Development teams have a tendency to think that once they push the deploy button, the release is done. But with Devops, it’s quite the opposite now. More software changes, and more deploys, make every production release a new piece of code with unique idiosyncrasies. This has turned what has historically been a more static production environment now highly dynamic.
Teams have responded by layering in a lot of monitoring and performance technologies, which has caused even more information overload. Continuous Deployment makes it easier than ever to push code to production but it has also created an additional priority within the company – the need to provide Continuous Support.
Continuous support addresses the human side of how to harness your team in more effective ways, using new methodologies to adapt to a much different world, and extends out to include other areas of the business besides IT. Sales, marketing and customer support are all going to be affected by this way of doing business.
Imagine that it’s 5 a.m and there’s an intense firefight with all the right Dev and Ops guys working to get the system back up. It’s quickly approaching prime time for the users of your app. How will you get Support up to speed so they can intelligently talk to the issues? Where is Marketing to manage the Twitter-storm and blog post? Or Sales, who is about to demo to a big East Coast prospect? Continuous support aims to help answer those questions.
If we’re going to break down the silos with DevOps, we have to extend that out to *all* silos in the company in order for our end-users to benefit. The ability to solve smaller problems faster means quicker turnaround and quicker fixes. There’s talk about getting customer features out faster but all conversations virtually ignore the support team…even though they’re the ones talking to customers on the front line, listening to feature requests and helping to resolve user issues.
When you extend situational awareness across the company, it becomes easier to see patterns and solve for them. Here are five tenets of customer support:
1. The team is always-on. This means that people are not just alerted when problems are happening but rather, get updated all the time. VictorOps has a Salesforce integration that provides the perfect example. If you’re a company promising 24/7 support, the old-school way to go about doing that is to hire eight people, which is the bare minimum to insure you are single threaded on most shifts. Now, we’re making it work with just a few people and the SF integration. There are tools available that enable your support team, reduce its size and make it more likely that you’ll get to the right person faster. You don’t need to overstaff, or have someone actually sitting there, in order to be situationally aware of your customer experience and efficiently solve their issues.
2. Collaboration is king. Getting different members of the team involved in quickly solving a firefight is a necessary but difficult task in the world of Continuous Support. If you can reduce the spool-up time for looping new participants in, then you’re on your way to finding the right answers.
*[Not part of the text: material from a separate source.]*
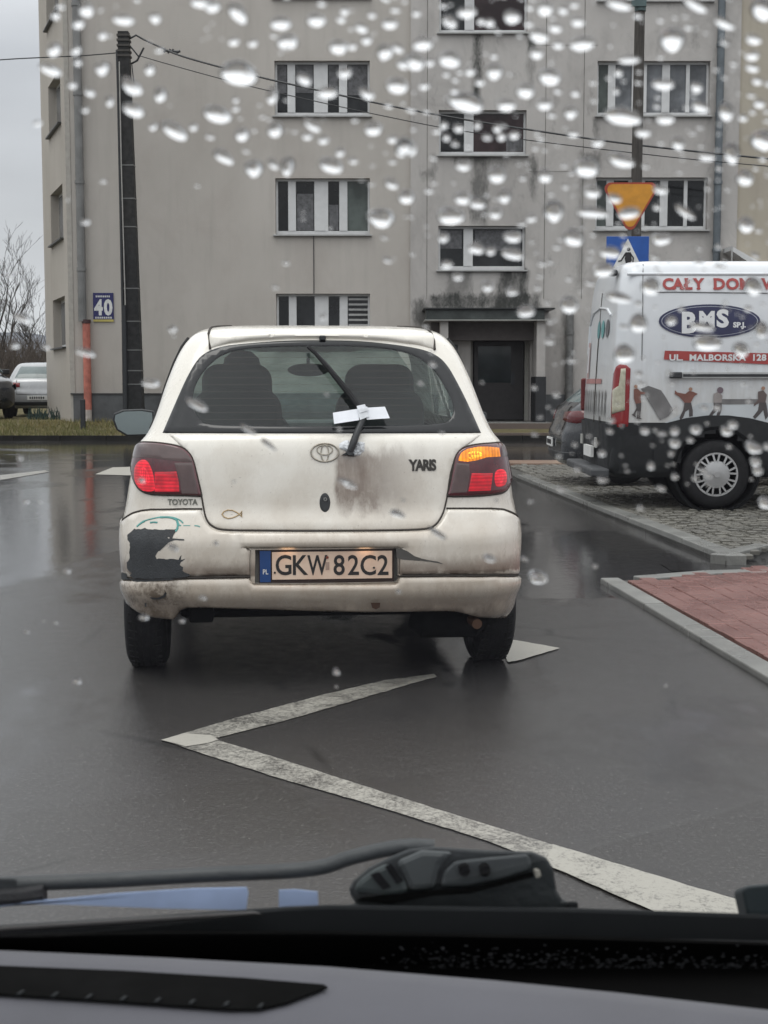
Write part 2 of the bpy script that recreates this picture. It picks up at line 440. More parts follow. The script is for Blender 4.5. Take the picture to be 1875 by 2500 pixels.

Allowing for scalable “lean-in” means that you have more eyes on the problem and can resolve that critical alert faster.
3. The feedback loop is crucial. All the different departments in the company need to be involved in completing the product feedback loop. This means that when scheduling postmortems, in addition to inviting the Support and Marketing teams to join in these discussions, Product, Development and Operations should all be involved. There’s always something to be learned by internal failures and those lessons should be shared with everyone in the company who might benefit from them. The feedback loop is essential for getting customer feedback all the way back up the chain for Product.
4. Automate, automate, automate. The single biggest driver of high performance, automation increases the overall speed & quality of code. But don’t stop there when talking about automating. You can also automate systems to help detect potential user issues, which is important if you don’t want your customer to be the first one to find the problem. Automating components of the support chain is a vital part of making Continuous Support work because it isn’t about removing the humans but instead making them more efficient through automation.
5. Company culture is inherent to success. If all employees in the business know what the company goals are and how continuous support can help to achieve them, then it becomes an easier sell to get everyone on board. Leadership is essential in making the culture of the company a priority and keeping it there. When Continuous Support is done right, it provides the entire product chain with the proper information and empowers your employees to make better decisions.